09 December 2019

What is it about Trump?

Part of it is this: millions of people who'd never want Donald Trump to be their boss now feel that he has become, or is becoming, exactly that. Something like this, I suspect, accounts for the great fear of his "authoritarian" tendencies, which in reality amount to the sort of insults and threats many expect from a disrespectful if not downright cruel employer. Unfortunately, the choice of this employer is nobody's own, unless someone is willing to leave the country rather than live under his rule -- an option few who feel this way about Trump will want to accept. The opposition to Trump thus becomes a metaphorical, almost spiritual general strike. It certainly isn't one in any material sense, or else the President might give it more attention than his usual spite. It remains true, of course, that Trump can't "fire" American citizens, as some no doubt fear he wants to, but that fear will persist as long as Trump does. Fear of the Trump movement is something else, to the extent that they want something more than Trump, but it's difficult to address that movement on its own terms while Trump himself remains on the scene. For that reason, 2024 could be an even more interesting year than 2020, but next year will be interesting enough in the proverbially Chinese sense of the term....

3 comments:

Anonymous said...

It is far simpler than that. As H. L. Mencken once wrote: “The whole aim of practical politics is to keep the populace alarmed (and hence clamorous to be led to safety) by an endless series of hobgoblins, most of them imaginary.”

Notice how often the left uses fear-mongering as path to power. In the 70s, it was fear of ozone depletion. Since the 80s, its been fear of climate change. Back in 1989, Al Gore stated that we had only 12 years to deal with the problem or the earth was doomed. 30 years later, they're still claiming the apocalypse is 12 years away. tRump is nothing more than another hobgoblin they throw out there in the hopes of scaring enough voters to put them in control of the senate and oval office as well as the assembly. The left has, as its goal, nothing more than to become the ONLY political party in the country, as their comrades in Russia and China have done.

Anonymous said...

A few more examples of the left's constant fear mongering:

The Emergency Rent Control Act of 1974. Nearly 50 years after it was passed, the left still refuses to make this law permanent. Instead, whenever it reaches its expiration date, they simply move the expiration date ahead a few years. Why? So they can hold the possibility of excessively high rents over the heads of the poor and of minorities in NYC.

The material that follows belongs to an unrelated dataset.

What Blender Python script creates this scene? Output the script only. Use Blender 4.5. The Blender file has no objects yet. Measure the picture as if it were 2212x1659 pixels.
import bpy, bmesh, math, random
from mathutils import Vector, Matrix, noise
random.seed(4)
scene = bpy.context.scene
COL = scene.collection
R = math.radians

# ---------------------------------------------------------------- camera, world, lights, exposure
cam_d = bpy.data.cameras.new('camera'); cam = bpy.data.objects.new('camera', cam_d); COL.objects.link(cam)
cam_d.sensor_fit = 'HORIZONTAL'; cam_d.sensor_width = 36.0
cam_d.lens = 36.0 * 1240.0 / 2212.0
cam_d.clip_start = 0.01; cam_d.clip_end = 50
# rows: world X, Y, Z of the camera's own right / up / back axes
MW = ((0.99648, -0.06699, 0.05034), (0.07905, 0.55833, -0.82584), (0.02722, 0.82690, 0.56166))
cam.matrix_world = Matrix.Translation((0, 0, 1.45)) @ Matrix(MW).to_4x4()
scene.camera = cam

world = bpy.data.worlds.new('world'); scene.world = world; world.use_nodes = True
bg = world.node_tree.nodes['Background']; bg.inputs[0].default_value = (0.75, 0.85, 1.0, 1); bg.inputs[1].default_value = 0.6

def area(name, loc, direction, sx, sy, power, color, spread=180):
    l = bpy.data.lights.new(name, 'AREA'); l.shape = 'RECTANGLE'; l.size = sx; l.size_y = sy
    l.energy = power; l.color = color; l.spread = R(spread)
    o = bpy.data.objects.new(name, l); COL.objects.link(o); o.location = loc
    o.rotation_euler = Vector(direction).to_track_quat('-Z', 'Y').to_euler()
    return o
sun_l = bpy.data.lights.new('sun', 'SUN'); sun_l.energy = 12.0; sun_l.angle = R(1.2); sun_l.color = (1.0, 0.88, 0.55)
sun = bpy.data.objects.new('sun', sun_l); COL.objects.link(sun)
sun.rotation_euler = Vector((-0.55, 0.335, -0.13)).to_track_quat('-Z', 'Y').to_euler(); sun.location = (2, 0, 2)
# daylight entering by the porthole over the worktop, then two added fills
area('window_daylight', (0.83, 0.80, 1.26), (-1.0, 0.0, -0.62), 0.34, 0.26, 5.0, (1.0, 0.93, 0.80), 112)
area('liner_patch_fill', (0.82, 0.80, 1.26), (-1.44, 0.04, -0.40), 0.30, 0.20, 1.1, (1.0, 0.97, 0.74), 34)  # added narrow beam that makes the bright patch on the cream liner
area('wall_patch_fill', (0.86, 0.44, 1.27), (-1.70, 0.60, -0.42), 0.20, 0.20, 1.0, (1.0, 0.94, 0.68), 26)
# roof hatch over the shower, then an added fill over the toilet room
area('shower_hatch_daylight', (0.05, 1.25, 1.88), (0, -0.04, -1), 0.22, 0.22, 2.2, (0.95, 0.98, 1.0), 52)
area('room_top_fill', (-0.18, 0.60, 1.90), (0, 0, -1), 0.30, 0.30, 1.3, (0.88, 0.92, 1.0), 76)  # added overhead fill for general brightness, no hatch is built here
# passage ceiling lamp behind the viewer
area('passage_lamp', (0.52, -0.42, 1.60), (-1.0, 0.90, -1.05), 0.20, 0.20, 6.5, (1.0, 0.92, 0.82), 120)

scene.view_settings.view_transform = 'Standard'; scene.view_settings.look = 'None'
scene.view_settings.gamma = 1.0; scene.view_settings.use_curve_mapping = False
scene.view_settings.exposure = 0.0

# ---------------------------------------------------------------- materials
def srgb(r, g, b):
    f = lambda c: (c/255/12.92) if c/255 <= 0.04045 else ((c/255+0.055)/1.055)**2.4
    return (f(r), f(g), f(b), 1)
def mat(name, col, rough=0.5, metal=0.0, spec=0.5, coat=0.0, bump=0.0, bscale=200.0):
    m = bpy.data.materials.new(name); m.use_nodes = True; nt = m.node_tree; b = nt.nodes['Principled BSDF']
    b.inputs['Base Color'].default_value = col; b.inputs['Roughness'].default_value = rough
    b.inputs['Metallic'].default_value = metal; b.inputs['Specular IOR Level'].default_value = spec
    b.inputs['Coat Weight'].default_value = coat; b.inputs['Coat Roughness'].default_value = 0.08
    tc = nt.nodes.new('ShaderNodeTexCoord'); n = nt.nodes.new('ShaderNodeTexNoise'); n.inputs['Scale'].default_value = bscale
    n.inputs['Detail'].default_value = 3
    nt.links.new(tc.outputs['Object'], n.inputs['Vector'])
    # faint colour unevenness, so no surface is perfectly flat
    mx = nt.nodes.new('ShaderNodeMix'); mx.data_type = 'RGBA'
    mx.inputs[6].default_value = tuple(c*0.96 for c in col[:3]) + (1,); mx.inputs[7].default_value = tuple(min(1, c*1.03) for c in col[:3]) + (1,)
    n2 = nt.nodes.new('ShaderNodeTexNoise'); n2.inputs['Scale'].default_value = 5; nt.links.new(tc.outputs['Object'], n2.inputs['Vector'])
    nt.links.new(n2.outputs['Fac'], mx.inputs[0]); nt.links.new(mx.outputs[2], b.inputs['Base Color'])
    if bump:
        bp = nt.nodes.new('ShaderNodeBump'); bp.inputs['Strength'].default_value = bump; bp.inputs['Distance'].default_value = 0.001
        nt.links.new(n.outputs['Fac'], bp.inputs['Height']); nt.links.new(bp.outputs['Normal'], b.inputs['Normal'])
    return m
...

As mentioned before, the whole global warming scare. "If we don't eliminate our carbon footprint, the earth is doomed." Tell that to the dinosaurs. The earth they thrived on had a climate warm enough that, for a few hundred MILLION years, there were no polar ice caps and the CO2 levels were about 5 times what they are currently. Life - especially plant life - thrives under those conditions. So what the left is basically saying is that they are less intelligent and adaptable than dinosaurs.

Human beings - specifically homo sapiens - survived the ice age. At a time when NYC was buried under an ice sheet a MILE thick, homo sapiens managed to keep going. Not only that, we managed to move out of africa and colonize the entire planet, to some extent or other.

This is one of the reasons I now refuse to support the left. I detest the use of fear as a political tool. I now refer to the left as "chicken-liberal", because of their constant squawks regarding the falling sky.

Samuel Wilson said...

Alas, if you renounce fearmongering you're left with no one to support in American politics -- or at least no one with any chance of winning an election. We are reactionary all around, with the only real choice being what you fear the most. That wasn't how liberalism was supposed to work, but here we are just the same.